Scene script records

⟨

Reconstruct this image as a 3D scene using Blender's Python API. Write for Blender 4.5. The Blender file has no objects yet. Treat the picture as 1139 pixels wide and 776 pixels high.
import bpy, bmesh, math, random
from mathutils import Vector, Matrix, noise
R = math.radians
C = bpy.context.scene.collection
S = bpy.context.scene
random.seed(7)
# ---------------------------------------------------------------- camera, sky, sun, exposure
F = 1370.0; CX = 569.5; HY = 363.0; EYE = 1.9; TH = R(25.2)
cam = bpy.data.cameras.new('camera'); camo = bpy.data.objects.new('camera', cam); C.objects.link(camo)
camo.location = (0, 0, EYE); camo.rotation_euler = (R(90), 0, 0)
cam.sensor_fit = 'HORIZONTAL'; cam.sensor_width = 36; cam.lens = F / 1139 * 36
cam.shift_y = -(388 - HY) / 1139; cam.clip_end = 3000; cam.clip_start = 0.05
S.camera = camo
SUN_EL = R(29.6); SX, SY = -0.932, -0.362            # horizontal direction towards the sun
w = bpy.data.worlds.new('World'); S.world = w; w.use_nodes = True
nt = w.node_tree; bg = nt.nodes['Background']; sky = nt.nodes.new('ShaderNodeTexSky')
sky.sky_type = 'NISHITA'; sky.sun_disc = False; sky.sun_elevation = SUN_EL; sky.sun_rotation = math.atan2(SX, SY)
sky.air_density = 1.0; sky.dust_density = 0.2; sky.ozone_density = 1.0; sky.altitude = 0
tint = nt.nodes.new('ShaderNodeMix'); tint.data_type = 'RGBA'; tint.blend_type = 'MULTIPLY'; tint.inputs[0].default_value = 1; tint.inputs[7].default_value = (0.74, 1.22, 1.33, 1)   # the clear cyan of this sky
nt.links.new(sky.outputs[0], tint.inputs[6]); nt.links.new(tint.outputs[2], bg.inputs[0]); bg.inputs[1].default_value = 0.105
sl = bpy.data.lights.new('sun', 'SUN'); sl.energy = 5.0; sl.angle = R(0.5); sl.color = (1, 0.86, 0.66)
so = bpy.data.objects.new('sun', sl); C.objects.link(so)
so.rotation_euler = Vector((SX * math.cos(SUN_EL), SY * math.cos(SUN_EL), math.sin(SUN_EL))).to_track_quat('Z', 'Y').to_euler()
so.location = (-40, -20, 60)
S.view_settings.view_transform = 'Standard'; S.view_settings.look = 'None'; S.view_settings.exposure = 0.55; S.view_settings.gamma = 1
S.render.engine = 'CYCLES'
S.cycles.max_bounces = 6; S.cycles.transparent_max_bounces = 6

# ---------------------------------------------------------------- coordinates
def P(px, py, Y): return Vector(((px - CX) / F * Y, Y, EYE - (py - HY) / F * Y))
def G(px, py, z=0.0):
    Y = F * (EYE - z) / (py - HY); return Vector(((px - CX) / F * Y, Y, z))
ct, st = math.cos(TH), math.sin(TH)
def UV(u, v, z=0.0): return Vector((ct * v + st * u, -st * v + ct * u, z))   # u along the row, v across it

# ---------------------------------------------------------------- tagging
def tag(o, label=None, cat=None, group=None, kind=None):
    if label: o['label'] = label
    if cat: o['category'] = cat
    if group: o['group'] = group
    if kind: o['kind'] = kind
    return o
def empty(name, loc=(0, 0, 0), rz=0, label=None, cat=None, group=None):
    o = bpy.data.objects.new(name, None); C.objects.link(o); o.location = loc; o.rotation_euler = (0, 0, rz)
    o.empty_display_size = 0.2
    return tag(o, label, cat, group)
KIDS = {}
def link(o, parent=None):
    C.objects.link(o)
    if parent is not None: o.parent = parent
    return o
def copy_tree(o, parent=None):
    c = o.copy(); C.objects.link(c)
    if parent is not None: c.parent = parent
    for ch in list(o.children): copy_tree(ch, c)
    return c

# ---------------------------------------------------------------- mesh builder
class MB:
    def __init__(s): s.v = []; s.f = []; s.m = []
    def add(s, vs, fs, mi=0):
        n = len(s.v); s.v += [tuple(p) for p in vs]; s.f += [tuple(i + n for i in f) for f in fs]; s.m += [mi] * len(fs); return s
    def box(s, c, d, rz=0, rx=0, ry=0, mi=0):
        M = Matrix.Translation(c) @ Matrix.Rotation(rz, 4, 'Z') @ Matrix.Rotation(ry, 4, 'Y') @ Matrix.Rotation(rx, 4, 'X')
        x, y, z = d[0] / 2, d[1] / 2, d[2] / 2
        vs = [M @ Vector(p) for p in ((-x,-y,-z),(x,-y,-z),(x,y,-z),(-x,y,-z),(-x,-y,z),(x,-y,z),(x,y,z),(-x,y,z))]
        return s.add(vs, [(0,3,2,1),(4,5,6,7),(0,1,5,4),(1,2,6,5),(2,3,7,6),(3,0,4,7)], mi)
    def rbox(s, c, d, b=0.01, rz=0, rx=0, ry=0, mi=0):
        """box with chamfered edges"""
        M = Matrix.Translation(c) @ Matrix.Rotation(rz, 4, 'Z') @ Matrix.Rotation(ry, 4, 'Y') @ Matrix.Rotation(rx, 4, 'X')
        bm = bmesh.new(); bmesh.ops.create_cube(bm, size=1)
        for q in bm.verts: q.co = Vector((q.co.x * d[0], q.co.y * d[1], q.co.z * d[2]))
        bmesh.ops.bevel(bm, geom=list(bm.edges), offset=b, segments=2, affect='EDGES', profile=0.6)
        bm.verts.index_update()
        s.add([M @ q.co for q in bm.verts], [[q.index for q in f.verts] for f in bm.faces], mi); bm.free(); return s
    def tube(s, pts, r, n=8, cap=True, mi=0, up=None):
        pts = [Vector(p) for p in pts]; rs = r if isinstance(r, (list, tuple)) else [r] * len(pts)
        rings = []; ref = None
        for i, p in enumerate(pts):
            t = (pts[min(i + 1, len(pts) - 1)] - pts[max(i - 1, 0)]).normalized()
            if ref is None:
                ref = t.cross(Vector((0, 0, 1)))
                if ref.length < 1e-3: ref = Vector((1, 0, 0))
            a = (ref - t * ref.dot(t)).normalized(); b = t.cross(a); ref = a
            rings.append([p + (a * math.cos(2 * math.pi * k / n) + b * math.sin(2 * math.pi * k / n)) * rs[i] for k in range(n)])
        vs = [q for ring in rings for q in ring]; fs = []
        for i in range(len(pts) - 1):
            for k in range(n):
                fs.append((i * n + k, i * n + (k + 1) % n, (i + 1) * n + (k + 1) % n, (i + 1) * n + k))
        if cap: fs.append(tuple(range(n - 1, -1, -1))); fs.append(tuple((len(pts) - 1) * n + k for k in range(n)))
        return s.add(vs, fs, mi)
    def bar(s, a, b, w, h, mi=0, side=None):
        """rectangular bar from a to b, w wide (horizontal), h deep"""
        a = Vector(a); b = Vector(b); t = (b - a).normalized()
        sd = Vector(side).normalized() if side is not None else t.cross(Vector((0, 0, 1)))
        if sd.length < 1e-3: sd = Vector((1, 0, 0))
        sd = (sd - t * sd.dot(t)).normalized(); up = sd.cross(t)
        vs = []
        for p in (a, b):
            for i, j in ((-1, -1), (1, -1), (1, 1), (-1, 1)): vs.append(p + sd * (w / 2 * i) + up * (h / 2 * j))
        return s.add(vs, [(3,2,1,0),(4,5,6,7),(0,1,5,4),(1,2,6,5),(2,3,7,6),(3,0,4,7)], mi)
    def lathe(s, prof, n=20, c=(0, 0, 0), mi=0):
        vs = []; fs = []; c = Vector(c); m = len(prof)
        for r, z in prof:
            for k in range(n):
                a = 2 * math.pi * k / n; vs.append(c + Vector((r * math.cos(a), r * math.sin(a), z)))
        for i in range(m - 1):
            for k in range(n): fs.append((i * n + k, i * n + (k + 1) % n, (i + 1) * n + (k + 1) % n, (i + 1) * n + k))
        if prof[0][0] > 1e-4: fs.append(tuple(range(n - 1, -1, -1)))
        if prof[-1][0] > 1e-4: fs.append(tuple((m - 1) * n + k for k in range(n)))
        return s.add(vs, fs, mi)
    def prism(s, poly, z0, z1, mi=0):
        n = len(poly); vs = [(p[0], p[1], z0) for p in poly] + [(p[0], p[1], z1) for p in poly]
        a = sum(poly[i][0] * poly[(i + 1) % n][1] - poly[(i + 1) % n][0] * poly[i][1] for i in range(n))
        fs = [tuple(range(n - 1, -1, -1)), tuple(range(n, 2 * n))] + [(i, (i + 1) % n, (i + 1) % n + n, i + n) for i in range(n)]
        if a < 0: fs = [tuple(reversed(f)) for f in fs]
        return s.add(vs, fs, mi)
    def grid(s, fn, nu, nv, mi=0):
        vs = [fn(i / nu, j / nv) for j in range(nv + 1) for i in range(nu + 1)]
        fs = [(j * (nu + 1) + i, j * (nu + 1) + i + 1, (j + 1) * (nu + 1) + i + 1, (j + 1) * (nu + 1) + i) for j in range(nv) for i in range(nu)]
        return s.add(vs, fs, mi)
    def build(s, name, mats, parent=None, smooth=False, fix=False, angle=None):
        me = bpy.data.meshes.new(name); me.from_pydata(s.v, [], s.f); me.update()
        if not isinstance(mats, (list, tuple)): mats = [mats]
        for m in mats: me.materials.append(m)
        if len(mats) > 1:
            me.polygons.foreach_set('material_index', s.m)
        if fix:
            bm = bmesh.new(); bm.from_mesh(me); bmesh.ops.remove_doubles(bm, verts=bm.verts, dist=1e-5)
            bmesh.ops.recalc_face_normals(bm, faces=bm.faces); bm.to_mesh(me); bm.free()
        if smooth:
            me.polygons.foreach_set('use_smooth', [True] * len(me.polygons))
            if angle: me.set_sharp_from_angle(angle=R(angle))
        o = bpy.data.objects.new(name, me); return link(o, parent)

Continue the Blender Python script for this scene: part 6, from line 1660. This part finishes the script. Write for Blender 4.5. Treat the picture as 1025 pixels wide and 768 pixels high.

⟩

- Instructions for the task -
Identify and copy all lines with the word "picture".

- Output for this exercise -
Reconstruct this image as a 3D scene using Blender's Python API. Write for Blender 4.5. The Blender file has no objects yet. Treat the picture as 1139 pixels wide and 776 pixels high.
Continue the Blender Python script for this scene: part 6, from line 1660. This part finishes the script. Write for Blender 4.5. Treat the picture as 1025 pixels wide and 768 pixels high.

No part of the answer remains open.